• _AIM OF THE EXERCISE_
Exactly retype the lines from the top of the data through the line containing "return (h(i, j)", leaving out every picture.

• _COLLECTED MATERIAL_
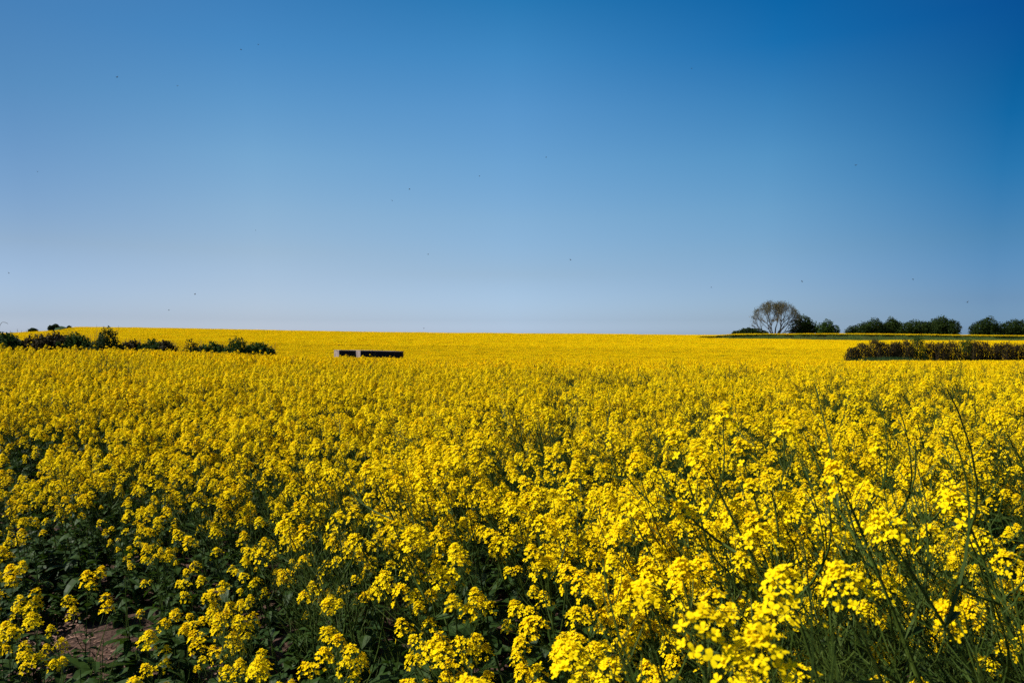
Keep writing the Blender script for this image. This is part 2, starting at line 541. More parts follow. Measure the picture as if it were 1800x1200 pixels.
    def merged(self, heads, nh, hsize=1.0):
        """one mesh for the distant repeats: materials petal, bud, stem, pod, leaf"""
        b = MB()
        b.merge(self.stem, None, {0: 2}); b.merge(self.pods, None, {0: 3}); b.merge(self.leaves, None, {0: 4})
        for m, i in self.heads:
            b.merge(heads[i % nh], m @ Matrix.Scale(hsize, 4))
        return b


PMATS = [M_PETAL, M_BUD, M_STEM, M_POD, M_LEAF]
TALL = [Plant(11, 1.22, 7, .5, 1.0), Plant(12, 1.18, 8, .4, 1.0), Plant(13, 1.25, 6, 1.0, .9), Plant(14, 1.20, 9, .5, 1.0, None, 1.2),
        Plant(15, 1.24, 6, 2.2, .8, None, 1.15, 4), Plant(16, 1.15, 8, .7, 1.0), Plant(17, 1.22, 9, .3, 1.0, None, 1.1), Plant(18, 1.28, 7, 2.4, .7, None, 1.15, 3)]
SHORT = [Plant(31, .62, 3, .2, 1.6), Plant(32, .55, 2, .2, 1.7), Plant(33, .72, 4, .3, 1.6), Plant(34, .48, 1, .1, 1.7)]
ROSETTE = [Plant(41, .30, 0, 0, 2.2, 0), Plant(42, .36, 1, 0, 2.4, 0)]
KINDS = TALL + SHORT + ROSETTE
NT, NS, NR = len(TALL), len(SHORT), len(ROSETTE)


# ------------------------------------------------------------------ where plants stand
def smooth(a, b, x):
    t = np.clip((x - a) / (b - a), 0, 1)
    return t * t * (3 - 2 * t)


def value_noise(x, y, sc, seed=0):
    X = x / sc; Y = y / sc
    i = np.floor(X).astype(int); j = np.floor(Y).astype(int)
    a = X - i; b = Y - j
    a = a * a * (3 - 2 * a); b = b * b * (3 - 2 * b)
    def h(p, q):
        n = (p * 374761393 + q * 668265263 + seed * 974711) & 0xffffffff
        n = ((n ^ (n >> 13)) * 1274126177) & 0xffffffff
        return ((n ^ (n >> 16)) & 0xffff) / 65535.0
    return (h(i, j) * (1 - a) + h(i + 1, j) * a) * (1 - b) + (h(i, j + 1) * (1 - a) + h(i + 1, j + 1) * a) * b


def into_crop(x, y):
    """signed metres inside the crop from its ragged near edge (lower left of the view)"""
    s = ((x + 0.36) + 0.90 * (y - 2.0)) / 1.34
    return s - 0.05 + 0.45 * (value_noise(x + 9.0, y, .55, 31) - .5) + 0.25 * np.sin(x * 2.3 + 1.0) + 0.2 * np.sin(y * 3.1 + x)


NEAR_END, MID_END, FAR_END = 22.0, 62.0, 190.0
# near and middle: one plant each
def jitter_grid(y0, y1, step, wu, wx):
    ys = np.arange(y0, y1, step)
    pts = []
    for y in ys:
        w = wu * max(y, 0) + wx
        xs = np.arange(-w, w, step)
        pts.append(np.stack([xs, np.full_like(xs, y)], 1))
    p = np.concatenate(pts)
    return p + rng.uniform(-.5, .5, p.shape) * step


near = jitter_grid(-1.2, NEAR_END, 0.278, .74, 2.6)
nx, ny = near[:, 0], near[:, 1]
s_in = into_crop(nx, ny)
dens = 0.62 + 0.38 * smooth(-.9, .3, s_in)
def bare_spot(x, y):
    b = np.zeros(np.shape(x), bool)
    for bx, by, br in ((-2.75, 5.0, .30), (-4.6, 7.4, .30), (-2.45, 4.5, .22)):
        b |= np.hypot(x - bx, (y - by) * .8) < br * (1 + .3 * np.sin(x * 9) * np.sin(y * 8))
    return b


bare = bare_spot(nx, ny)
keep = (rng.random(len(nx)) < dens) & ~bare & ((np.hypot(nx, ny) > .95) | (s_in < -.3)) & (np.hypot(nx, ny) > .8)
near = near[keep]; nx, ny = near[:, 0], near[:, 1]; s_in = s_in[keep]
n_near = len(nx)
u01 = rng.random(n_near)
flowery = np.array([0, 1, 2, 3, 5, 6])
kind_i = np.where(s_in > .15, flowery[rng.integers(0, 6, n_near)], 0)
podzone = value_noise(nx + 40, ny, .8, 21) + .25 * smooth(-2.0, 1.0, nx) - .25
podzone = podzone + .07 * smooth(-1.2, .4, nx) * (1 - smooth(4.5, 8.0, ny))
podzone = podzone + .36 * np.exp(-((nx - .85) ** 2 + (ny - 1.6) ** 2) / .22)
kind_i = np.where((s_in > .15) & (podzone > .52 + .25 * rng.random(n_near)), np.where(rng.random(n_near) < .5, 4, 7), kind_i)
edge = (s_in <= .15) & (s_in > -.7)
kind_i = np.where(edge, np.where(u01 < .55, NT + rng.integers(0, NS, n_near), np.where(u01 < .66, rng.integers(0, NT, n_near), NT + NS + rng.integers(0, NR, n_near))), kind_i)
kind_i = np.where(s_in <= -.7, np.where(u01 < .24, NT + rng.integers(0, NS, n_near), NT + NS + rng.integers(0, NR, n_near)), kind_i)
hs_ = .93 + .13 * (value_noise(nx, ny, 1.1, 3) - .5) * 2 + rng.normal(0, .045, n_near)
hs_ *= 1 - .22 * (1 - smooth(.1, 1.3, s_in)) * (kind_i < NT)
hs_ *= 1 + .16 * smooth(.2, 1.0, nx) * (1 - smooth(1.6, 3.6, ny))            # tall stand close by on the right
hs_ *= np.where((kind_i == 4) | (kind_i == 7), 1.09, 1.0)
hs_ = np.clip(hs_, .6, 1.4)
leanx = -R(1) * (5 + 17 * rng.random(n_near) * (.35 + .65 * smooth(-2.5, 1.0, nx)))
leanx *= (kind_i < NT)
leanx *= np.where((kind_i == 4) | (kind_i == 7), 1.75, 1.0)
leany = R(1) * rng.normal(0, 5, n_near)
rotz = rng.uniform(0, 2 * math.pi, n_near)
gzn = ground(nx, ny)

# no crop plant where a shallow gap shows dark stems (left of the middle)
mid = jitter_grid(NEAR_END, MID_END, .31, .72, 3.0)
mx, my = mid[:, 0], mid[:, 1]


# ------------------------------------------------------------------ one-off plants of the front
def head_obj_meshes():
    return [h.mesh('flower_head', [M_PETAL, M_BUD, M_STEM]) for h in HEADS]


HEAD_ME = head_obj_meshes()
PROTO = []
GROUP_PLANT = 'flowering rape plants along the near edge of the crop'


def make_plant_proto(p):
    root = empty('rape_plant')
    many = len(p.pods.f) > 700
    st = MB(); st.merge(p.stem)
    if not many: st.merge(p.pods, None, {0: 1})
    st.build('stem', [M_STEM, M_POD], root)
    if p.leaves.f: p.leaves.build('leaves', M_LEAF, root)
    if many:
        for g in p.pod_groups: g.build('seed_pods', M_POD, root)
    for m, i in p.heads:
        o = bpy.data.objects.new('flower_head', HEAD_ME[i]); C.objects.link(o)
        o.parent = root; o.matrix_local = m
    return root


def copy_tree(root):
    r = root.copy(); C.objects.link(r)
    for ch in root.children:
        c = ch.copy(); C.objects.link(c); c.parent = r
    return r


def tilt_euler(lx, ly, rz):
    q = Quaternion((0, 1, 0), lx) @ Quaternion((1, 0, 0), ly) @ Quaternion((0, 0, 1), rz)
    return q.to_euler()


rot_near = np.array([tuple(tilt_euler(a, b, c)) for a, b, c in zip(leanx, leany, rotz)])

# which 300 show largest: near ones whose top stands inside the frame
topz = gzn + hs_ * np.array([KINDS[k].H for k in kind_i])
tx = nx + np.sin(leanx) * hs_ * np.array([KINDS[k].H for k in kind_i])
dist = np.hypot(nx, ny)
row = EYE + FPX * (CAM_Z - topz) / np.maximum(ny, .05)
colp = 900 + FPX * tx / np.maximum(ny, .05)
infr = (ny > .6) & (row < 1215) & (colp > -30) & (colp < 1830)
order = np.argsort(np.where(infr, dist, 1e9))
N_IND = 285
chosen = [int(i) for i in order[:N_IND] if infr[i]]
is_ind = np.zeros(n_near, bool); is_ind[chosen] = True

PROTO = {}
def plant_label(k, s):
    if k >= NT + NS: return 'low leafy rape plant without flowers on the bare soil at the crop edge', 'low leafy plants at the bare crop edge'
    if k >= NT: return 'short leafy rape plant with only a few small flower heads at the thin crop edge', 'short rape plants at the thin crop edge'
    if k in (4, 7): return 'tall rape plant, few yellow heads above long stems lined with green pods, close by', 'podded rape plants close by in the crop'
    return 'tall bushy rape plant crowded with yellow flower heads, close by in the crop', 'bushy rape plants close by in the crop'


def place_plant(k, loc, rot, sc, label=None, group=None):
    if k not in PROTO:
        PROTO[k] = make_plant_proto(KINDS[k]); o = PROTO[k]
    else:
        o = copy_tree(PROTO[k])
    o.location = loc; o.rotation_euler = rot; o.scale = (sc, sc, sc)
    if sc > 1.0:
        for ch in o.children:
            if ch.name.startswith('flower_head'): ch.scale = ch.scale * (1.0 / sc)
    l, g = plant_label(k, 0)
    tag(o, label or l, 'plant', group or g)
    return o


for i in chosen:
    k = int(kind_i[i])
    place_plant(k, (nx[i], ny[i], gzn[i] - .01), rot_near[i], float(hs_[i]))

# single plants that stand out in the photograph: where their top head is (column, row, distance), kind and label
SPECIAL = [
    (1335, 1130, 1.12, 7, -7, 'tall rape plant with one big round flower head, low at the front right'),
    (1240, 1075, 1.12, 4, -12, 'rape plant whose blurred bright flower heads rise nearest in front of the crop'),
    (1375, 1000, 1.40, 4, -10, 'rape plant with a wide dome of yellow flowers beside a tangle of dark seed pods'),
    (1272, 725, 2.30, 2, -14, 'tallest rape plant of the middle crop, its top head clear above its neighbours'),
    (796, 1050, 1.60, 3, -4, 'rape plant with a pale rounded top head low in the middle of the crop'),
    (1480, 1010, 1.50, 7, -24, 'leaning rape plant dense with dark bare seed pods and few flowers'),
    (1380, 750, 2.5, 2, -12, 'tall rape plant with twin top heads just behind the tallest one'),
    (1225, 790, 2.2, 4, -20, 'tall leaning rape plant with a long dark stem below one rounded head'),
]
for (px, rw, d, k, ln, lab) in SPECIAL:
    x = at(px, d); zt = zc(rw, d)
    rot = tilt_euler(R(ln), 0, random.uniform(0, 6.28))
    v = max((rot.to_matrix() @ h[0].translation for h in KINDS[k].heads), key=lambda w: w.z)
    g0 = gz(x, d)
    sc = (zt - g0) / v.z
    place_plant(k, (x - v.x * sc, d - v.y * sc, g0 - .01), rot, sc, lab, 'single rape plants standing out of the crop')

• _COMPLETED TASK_
Keep writing the Blender script for this image. This is part 2, starting at line 541. More parts follow. Measure the picture as if it were 1800x1200 pixels.
    def merged(self, heads, nh, hsize=1.0):
        """one mesh for the distant repeats: materials petal, bud, stem, pod, leaf"""
        b = MB()
        b.merge(self.stem, None, {0: 2}); b.merge(self.pods, None, {0: 3}); b.merge(self.leaves, None, {0: 4})
        for m, i in self.heads:
            b.merge(heads[i % nh], m @ Matrix.Scale(hsize, 4))
        return b


PMATS = [M_PETAL, M_BUD, M_STEM, M_POD, M_LEAF]
TALL = [Plant(11, 1.22, 7, .5, 1.0), Plant(12, 1.18, 8, .4, 1.0), Plant(13, 1.25, 6, 1.0, .9), Plant(14, 1.20, 9, .5, 1.0, None, 1.2),
        Plant(15, 1.24, 6, 2.2, .8, None, 1.15, 4), Plant(16, 1.15, 8, .7, 1.0), Plant(17, 1.22, 9, .3, 1.0, None, 1.1), Plant(18, 1.28, 7, 2.4, .7, None, 1.15, 3)]
SHORT = [Plant(31, .62, 3, .2, 1.6), Plant(32, .55, 2, .2, 1.7), Plant(33, .72, 4, .3, 1.6), Plant(34, .48, 1, .1, 1.7)]
ROSETTE = [Plant(41, .30, 0, 0, 2.2, 0), Plant(42, .36, 1, 0, 2.4, 0)]
KINDS = TALL + SHORT + ROSETTE
NT, NS, NR = len(TALL), len(SHORT), len(ROSETTE)


# ------------------------------------------------------------------ where plants stand
def smooth(a, b, x):
    t = np.clip((x - a) / (b - a), 0, 1)
    return t * t * (3 - 2 * t)


def value_noise(x, y, sc, seed=0):
    X = x / sc; Y = y / sc
    i = np.floor(X).astype(int); j = np.floor(Y).astype(int)
    a = X - i; b = Y - j
    a = a * a * (3 - 2 * a); b = b * b * (3 - 2 * b)
    def h(p, q):
        n = (p * 374761393 + q * 668265263 + seed * 974711) & 0xffffffff
        n = ((n ^ (n >> 13)) * 1274126177) & 0xffffffff
        return ((n ^ (n >> 16)) & 0xffff) / 65535.0
    return (h(i, j) * (1 - a) + h(i + 1, j) * a) * (1 - b) + (h(i, j + 1) * (1 - a) + h(i + 1, j + 1) * a) * b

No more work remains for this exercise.